JOB
Drop every picture, then transcribe the remaining data exactly.

>>>>>

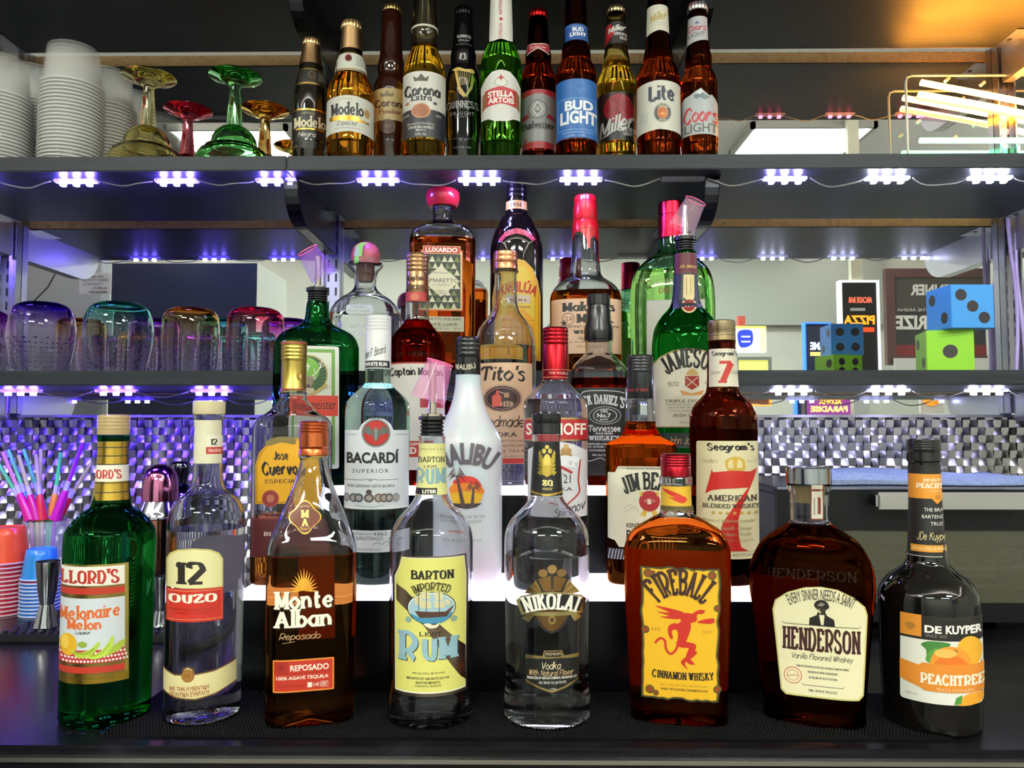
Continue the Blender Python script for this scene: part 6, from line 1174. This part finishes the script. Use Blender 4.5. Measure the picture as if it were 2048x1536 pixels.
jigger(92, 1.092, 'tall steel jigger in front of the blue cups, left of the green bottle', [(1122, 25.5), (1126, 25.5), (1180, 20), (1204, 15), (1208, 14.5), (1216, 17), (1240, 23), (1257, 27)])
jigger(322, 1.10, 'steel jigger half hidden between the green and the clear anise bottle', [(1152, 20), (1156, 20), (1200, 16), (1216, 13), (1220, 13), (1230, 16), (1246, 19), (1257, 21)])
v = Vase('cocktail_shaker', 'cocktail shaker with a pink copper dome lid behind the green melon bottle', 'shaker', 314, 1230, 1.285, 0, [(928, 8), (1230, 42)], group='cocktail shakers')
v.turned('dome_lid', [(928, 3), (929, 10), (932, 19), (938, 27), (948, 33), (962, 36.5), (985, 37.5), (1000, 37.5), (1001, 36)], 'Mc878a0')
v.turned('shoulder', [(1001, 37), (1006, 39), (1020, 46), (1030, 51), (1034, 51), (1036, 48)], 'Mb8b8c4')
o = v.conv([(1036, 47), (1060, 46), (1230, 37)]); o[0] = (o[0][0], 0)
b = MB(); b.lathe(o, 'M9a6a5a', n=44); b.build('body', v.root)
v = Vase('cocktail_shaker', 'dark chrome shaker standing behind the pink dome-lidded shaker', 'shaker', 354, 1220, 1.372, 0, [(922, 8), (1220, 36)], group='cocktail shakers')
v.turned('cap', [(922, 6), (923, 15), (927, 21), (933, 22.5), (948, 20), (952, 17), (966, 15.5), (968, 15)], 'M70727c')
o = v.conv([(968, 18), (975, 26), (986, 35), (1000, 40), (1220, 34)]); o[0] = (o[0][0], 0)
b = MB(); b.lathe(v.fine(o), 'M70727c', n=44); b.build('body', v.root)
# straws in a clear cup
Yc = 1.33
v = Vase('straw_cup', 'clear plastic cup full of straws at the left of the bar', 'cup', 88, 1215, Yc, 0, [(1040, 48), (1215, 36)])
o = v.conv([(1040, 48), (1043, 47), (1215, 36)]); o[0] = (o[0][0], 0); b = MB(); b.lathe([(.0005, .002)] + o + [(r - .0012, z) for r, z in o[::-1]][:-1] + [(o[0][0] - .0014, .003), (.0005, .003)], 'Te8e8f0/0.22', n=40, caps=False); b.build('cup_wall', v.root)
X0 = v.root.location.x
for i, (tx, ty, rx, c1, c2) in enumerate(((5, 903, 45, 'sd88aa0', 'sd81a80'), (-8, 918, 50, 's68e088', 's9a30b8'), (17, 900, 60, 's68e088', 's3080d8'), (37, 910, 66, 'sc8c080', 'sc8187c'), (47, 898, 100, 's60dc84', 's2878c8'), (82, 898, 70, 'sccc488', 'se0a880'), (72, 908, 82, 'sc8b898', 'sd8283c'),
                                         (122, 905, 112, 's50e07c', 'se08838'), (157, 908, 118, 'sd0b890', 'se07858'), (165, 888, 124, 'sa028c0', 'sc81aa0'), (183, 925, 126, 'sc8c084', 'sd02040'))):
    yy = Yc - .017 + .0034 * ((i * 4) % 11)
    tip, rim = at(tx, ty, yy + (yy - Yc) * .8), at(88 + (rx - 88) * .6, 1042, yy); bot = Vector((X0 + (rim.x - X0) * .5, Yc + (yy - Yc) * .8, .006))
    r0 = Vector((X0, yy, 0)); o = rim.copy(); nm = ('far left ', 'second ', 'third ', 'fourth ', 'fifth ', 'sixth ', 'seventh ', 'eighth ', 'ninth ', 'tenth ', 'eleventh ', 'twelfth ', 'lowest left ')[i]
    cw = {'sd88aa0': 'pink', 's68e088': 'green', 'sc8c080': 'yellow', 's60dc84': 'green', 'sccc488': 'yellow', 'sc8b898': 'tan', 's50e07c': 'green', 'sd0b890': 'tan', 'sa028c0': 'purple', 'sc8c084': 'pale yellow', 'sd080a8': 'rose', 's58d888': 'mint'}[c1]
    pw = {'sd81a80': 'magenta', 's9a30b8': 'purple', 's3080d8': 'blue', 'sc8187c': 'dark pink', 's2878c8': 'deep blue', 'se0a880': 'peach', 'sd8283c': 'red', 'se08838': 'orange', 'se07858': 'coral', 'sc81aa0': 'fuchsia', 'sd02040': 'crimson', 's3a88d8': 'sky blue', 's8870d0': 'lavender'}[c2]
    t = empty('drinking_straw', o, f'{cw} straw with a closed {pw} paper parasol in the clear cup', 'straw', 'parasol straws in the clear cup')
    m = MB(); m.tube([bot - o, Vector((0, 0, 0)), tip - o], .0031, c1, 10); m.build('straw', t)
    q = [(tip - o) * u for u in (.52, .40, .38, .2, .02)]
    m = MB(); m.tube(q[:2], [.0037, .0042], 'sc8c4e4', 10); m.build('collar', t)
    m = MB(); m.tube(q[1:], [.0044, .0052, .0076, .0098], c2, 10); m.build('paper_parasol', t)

<<<<<

EXERCISE OUTPUT
Continue the Blender Python script for this scene: part 6, from line 1174. This part finishes the script. Use Blender 4.5. Measure the picture as if it were 2048x1536 pixels.
jigger(92, 1.092, 'tall steel jigger in front of the blue cups, left of the green bottle', [(1122, 25.5), (1126, 25.5), (1180, 20), (1204, 15), (1208, 14.5), (1216, 17), (1240, 23), (1257, 27)])
jigger(322, 1.10, 'steel jigger half hidden between the green and the clear anise bottle', [(1152, 20), (1156, 20), (1200, 16), (1216, 13), (1220, 13), (1230, 16), (1246, 19), (1257, 21)])
v = Vase('cocktail_shaker', 'cocktail shaker with a pink copper dome lid behind the green melon bottle', 'shaker', 314, 1230, 1.285, 0, [(928, 8), (1230, 42)], group='cocktail shakers')
v.turned('dome_lid', [(928, 3), (929, 10), (932, 19), (938, 27), (948, 33), (962, 36.5), (985, 37.5), (1000, 37.5), (1001, 36)], 'Mc878a0')
v.turned('shoulder', [(1001, 37), (1006, 39), (1020, 46), (1030, 51), (1034, 51), (1036, 48)], 'Mb8b8c4')
o = v.conv([(1036, 47), (1060, 46), (1230, 37)]); o[0] = (o[0][0], 0)
b = MB(); b.lathe(o, 'M9a6a5a', n=44); b.build('body', v.root)
v = Vase('cocktail_shaker', 'dark chrome shaker standing behind the pink dome-lidded shaker', 'shaker', 354, 1220, 1.372, 0, [(922, 8), (1220, 36)], group='cocktail shakers')
v.turned('cap', [(922, 6), (923, 15), (927, 21), (933, 22.5), (948, 20), (952, 17), (966, 15.5), (968, 15)], 'M70727c')
o = v.conv([(968, 18), (975, 26), (986, 35), (1000, 40), (1220, 34)]); o[0] = (o[0][0], 0)
b = MB(); b.lathe(v.fine(o), 'M70727c', n=44); b.build('body', v.root)
# straws in a clear cup
Yc = 1.33
v = Vase('straw_cup', 'clear plastic cup full of straws at the left of the bar', 'cup', 88, 1215, Yc, 0, [(1040, 48), (1215, 36)])
o = v.conv([(1040, 48), (1043, 47), (1215, 36)]); o[0] = (o[0][0], 0); b = MB(); b.lathe([(.0005, .002)] + o + [(r - .0012, z) for r, z in o[::-1]][:-1] + [(o[0][0] - .0014, .003), (.0005, .003)], 'Te8e8f0/0.22', n=40, caps=False); b.build('cup_wall', v.root)
X0 = v.root.location.x
for i, (tx, ty, rx, c1, c2) in enumerate(((5, 903, 45, 'sd88aa0', 'sd81a80'), (-8, 918, 50, 's68e088', 's9a30b8'), (17, 900, 60, 's68e088', 's3080d8'), (37, 910, 66, 'sc8c080', 'sc8187c'), (47, 898, 100, 's60dc84', 's2878c8'), (82, 898, 70, 'sccc488', 'se0a880'), (72, 908, 82, 'sc8b898', 'sd8283c'),
                                         (122, 905, 112, 's50e07c', 'se08838'), (157, 908, 118, 'sd0b890', 'se07858'), (165, 888, 124, 'sa028c0', 'sc81aa0'), (183, 925, 126, 'sc8c084', 'sd02040'))):
    yy = Yc - .017 + .0034 * ((i * 4) % 11)
    tip, rim = at(tx, ty, yy + (yy - Yc) * .8), at(88 + (rx - 88) * .6, 1042, yy); bot = Vector((X0 + (rim.x - X0) * .5, Yc + (yy - Yc) * .8, .006))
    r0 = Vector((X0, yy, 0)); o = rim.copy(); nm = ('far left ', 'second ', 'third ', 'fourth ', 'fifth ', 'sixth ', 'seventh ', 'eighth ', 'ninth ', 'tenth ', 'eleventh ', 'twelfth ', 'lowest left ')[i]
    cw = {'sd88aa0': 'pink', 's68e088': 'green', 'sc8c080': 'yellow', 's60dc84': 'green', 'sccc488': 'yellow', 'sc8b898': 'tan', 's50e07c': 'green', 'sd0b890': 'tan', 'sa028c0': 'purple', 'sc8c084': 'pale yellow', 'sd080a8': 'rose', 's58d888': 'mint'}[c1]
    pw = {'sd81a80': 'magenta', 's9a30b8': 'purple', 's3080d8': 'blue', 'sc8187c': 'dark pink', 's2878c8': 'deep blue', 'se0a880': 'peach', 'sd8283c': 'red', 'se08838': 'orange', 'se07858': 'coral', 'sc81aa0': 'fuchsia', 'sd02040': 'crimson', 's3a88d8': 'sky blue', 's8870d0': 'lavender'}[c2]
    t = empty('drinking_straw', o, f'{cw} straw with a closed {pw} paper parasol in the clear cup', 'straw', 'parasol straws in the clear cup')
    m = MB(); m.tube([bot - o, Vector((0, 0, 0)), tip - o], .0031, c1, 10); m.build('straw', t)
    q = [(tip - o) * u for u in (.52, .40, .38, .2, .02)]
    m = MB(); m.tube(q[:2], [.0037, .0042], 'sc8c4e4', 10); m.build('collar', t)
    m = MB(); m.tube(q[1:], [.0044, .0052, .0076, .0098], c2, 10); m.build('paper_parasol', t)